L’orientation du projet se définissait essentiellement en réaction à la tradition bagrowienne de l’histoire de la cartographie. La place centrale occupée par l’étude des techniques et de la communication cartographique s’opposait à la tradition cartobibliographique qui donnait plus d’importance au contenu qu’à la forme ou au rôle de la carte. Un important effort était consenti pour éviter l’eurocentrisme qui avait longtemps dominé l’histoire de la cartographie, le deuxième volume étant ainsi entièrement consacré aux sociétés traditionnelles extra-européennes. L’un des principaux objectifs était d’étudier la fabrication et l’utilisation des cartes dans leurs contextes historiques originels, en rejetant l’analyse référentielle traditionnelle. Cette œuvre majeure cristallisa autour d’elle toutes les volontés de changement et de renouvellement méthodologique et théorique. Elle joua clairement le rôle d’un manifeste pour une « nouvelle » histoire de la cartographie qui, si elle ne fut jamais officiellement désignée par ce nom, fut perçue ainsi par de nombreux chercheurs76.

Notes
68.

CRONE Gerald Roe. Early cartographic activity in Britain. Pt. 1 of landmarks in british cartography. Geographical Journal, 1962, 128, p. 406-410.

69.

IMHOF Eduard. Beiträge zur Geschichte der Kartographie im Wandel. International Yearbook of Cartography, 1964, 4, p. 129-153.

70.

BLAKEMORE Michael J., HARLEY John Brian. Concepts in the history of cartography : a review and perspective. Cartographica Monograph, 26. Toronto : University of Toronto Press, 1980, 120 p.

71.

HARLEY John Brian éd., WOODWARD David éd. The History of cartography. Vol.1. Op. cit.

72.

HARLEY John Brian éd., WOODWARD David éd. The History of cartography. Vol. 2, tome 1. Cartography in the traditional Islamic and South Asian societies. Chicago : University of Chicago Press, 1992, 579 p. ; HARLEY John Brian éd., WOODWARD David éd. The History of cartography. Vol. 2, tome 2. Cartography in the traditional East and Southeast Asian societies. Chicago : University of Chicago Press, 1994, 970 p. ; LEWIS G. Malcolm éd., WOODWARD David éd. The History of cartography. Vol. 2, tome 3. Cartography in the traditional African, American, Arctic, Australian and Pacific societies. Chicago : University of Chicago Press, 1998, 639 p.

73.

« The present History has had to built on new foundations. »
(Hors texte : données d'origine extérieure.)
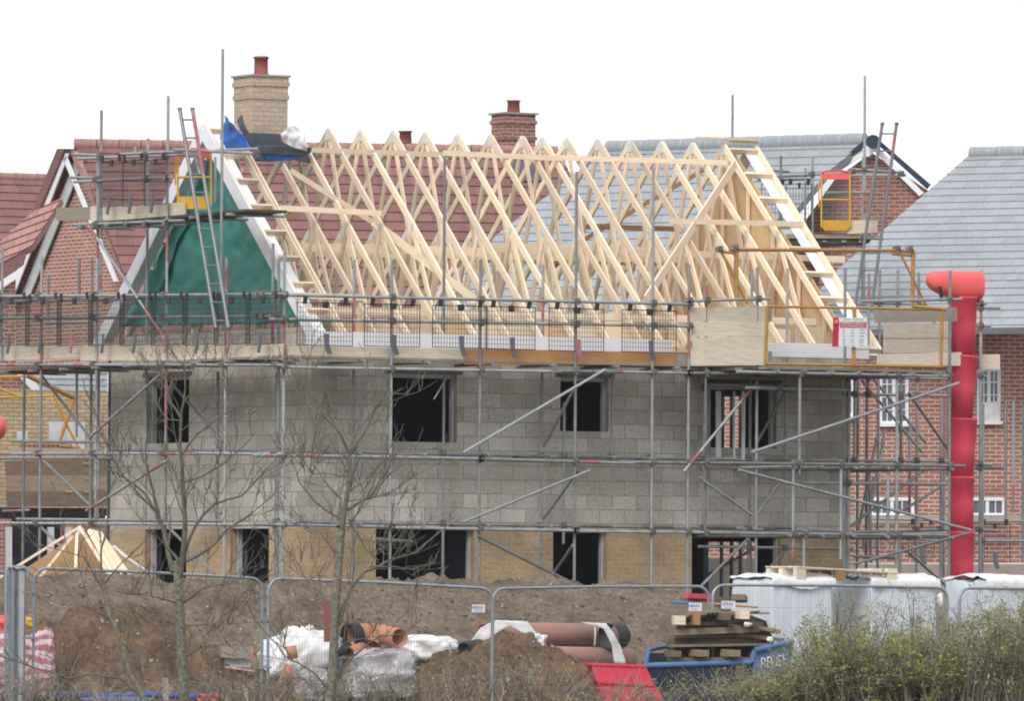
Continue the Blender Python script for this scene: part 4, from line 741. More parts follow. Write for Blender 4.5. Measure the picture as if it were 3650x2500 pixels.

HARLEY John Brian, WOODWARD David. Preface. Op. cit., p. xv.

74.

BAGROW Leo, SKELTON éd. History of cartography. Op. cit., p. 22.

75.

« maps are graphic representation that facilitate a spatial understanding of things, concept, conditions, processes, or events in the human world »

HARLEY John Brian, WOODWARD David. Preface. Op. cit., p. xvi.

76.

Christian Jacob employa le terme de « “new” history of cartography » pour la définir dans : JACOB Christian. Toward a cultural history of cartography. Op. cit., p. 191.